• **Supplied material**
-- BEGIN --

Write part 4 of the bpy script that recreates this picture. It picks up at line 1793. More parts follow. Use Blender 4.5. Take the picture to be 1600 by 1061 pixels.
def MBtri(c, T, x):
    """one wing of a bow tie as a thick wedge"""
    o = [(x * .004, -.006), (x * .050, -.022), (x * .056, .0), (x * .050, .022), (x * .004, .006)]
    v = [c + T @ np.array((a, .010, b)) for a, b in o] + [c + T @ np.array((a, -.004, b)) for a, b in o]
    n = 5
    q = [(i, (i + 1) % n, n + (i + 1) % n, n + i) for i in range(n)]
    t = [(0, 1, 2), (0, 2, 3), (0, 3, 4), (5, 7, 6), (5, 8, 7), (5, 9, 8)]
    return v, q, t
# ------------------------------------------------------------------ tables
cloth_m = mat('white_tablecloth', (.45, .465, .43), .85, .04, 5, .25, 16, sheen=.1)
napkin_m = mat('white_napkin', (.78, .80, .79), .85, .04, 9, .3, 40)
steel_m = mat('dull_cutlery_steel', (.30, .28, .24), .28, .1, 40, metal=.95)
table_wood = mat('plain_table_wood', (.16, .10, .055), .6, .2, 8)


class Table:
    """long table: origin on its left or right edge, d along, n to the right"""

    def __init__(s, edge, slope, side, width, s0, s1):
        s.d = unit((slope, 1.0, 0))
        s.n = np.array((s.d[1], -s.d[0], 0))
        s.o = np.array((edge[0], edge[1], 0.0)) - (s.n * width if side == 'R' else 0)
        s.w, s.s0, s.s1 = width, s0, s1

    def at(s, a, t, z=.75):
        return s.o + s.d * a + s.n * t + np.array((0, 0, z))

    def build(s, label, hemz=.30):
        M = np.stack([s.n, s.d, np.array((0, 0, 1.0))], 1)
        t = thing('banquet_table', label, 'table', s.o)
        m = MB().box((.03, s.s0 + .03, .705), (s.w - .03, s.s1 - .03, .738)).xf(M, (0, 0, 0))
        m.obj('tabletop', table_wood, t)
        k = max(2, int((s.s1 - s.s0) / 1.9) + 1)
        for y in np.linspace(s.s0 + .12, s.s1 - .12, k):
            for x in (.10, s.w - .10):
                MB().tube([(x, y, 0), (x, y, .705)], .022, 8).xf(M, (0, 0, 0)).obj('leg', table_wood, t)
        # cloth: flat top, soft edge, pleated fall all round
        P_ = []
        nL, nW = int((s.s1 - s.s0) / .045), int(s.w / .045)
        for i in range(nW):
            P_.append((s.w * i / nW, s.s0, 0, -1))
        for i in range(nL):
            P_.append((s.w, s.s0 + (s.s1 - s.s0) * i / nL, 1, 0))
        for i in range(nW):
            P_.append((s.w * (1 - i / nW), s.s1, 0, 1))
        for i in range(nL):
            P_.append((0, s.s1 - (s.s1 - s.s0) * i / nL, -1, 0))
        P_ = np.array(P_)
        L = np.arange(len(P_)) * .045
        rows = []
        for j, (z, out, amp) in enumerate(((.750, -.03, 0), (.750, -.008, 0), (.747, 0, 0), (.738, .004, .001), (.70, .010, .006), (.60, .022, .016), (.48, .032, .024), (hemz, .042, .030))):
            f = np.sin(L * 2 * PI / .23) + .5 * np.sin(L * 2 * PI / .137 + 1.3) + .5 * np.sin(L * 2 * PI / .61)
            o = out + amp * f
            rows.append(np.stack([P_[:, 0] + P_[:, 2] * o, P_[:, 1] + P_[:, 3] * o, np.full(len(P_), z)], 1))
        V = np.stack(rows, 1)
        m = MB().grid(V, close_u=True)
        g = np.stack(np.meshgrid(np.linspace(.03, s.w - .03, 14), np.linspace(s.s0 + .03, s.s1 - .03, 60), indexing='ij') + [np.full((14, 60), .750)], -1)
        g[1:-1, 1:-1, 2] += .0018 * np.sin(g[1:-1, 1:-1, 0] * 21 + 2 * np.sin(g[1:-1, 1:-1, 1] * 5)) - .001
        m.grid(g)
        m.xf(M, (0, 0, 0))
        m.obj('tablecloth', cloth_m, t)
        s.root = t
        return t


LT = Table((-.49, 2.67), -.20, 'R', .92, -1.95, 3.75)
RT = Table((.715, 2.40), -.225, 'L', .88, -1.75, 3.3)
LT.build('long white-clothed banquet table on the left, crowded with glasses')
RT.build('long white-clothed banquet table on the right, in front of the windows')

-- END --

• **Task requirements**
Give an exact repetition of all the material.

• **Solution for this task**
Write part 4 of the bpy script that recreates this picture. It picks up at line 1793. More parts follow. Use Blender 4.5. Take the picture to be 1600 by 1061 pixels.
def MBtri(c, T, x):
    """one wing of a bow tie as a thick wedge"""
    o = [(x * .004, -.006), (x * .050, -.022), (x * .056, .0), (x * .050, .022), (x * .004, .006)]
    v = [c + T @ np.array((a, .010, b)) for a, b in o] + [c + T @ np.array((a, -.004, b)) for a, b in o]
    n = 5
    q = [(i, (i + 1) % n, n + (i + 1) % n, n + i) for i in range(n)]
    t = [(0, 1, 2), (0, 2, 3), (0, 3, 4), (5, 7, 6), (5, 8, 7), (5, 9, 8)]
    return v, q, t
# ------------------------------------------------------------------ tables
cloth_m = mat('white_tablecloth', (.45, .465, .43), .85, .04, 5, .25, 16, sheen=.1)
napkin_m = mat('white_napkin', (.78, .80, .79), .85, .04, 9, .3, 40)
steel_m = mat('dull_cutlery_steel', (.30, .28, .24), .28, .1, 40, metal=.95)
table_wood = mat('plain_table_wood', (.16, .10, .055), .6, .2, 8)


class Table:
    """long table: origin on its left or right edge, d along, n to the right"""

    def __init__(s, edge, slope, side, width, s0, s1):
        s.d = unit((slope, 1.0, 0))
        s.n = np.array((s.d[1], -s.d[0], 0))
        s.o = np.array((edge[0], edge[1], 0.0)) - (s.n * width if side == 'R' else 0)
        s.w, s.s0, s.s1 = width, s0, s1

    def at(s, a, t, z=.75):
        return s.o + s.d * a + s.n * t + np.array((0, 0, z))

    def build(s, label, hemz=.30):
        M = np.stack([s.n, s.d, np.array((0, 0, 1.0))], 1)
        t = thing('banquet_table', label, 'table', s.o)
        m = MB().box((.03, s.s0 + .03, .705), (s.w - .03, s.s1 - .03, .738)).xf(M, (0, 0, 0))
        m.obj('tabletop', table_wood, t)
        k = max(2, int((s.s1 - s.s0) / 1.9) + 1)
        for y in np.linspace(s.s0 + .12, s.s1 - .12, k):
            for x in (.10, s.w - .10):
                MB().tube([(x, y, 0), (x, y, .705)], .022, 8).xf(M, (0, 0, 0)).obj('leg', table_wood, t)
        # cloth: flat top, soft edge, pleated fall all round
        P_ = []
        nL, nW = int((s.s1 - s.s0) / .045), int(s.w / .045)
        for i in range(nW):
            P_.append((s.w * i / nW, s.s0, 0, -1))
        for i in range(nL):
            P_.append((s.w, s.s0 + (s.s1 - s.s0) * i / nL, 1, 0))
        for i in range(nW):
            P_.append((s.w * (1 - i / nW), s.s1, 0, 1))
        for i in range(nL):
            P_.append((0, s.s1 - (s.s1 - s.s0) * i / nL, -1, 0))
        P_ = np.array(P_)
        L = np.arange(len(P_)) * .045
        rows = []
        for j, (z, out, amp) in enumerate(((.750, -.03, 0), (.750, -.008, 0), (.747, 0, 0), (.738, .004, .001), (.70, .010, .006), (.60, .022, .016), (.48, .032, .024), (hemz, .042, .030))):
            f = np.sin(L * 2 * PI / .23) + .5 * np.sin(L * 2 * PI / .137 + 1.3) + .5 * np.sin(L * 2 * PI / .61)
            o = out + amp * f
            rows.append(np.stack([P_[:, 0] + P_[:, 2] * o, P_[:, 1] + P_[:, 3] * o, np.full(len(P_), z)], 1))
        V = np.stack(rows, 1)
        m = MB().grid(V, close_u=True)
        g = np.stack(np.meshgrid(np.linspace(.03, s.w - .03, 14), np.linspace(s.s0 + .03, s.s1 - .03, 60), indexing='ij') + [np.full((14, 60), .750)], -1)
        g[1:-1, 1:-1, 2] += .0018 * np.sin(g[1:-1, 1:-1, 0] * 21 + 2 * np.sin(g[1:-1, 1:-1, 1] * 5)) - .001
        m.grid(g)
        m.xf(M, (0, 0, 0))
        m.obj('tablecloth', cloth_m, t)
        s.root = t
        return t


LT = Table((-.49, 2.67), -.20, 'R', .92, -1.95, 3.75)
RT = Table((.715, 2.40), -.225, 'L', .88, -1.75, 3.3)
LT.build('long white-clothed banquet table on the left, crowded with glasses')
RT.build('long white-clothed banquet table on the right, in front of the windows')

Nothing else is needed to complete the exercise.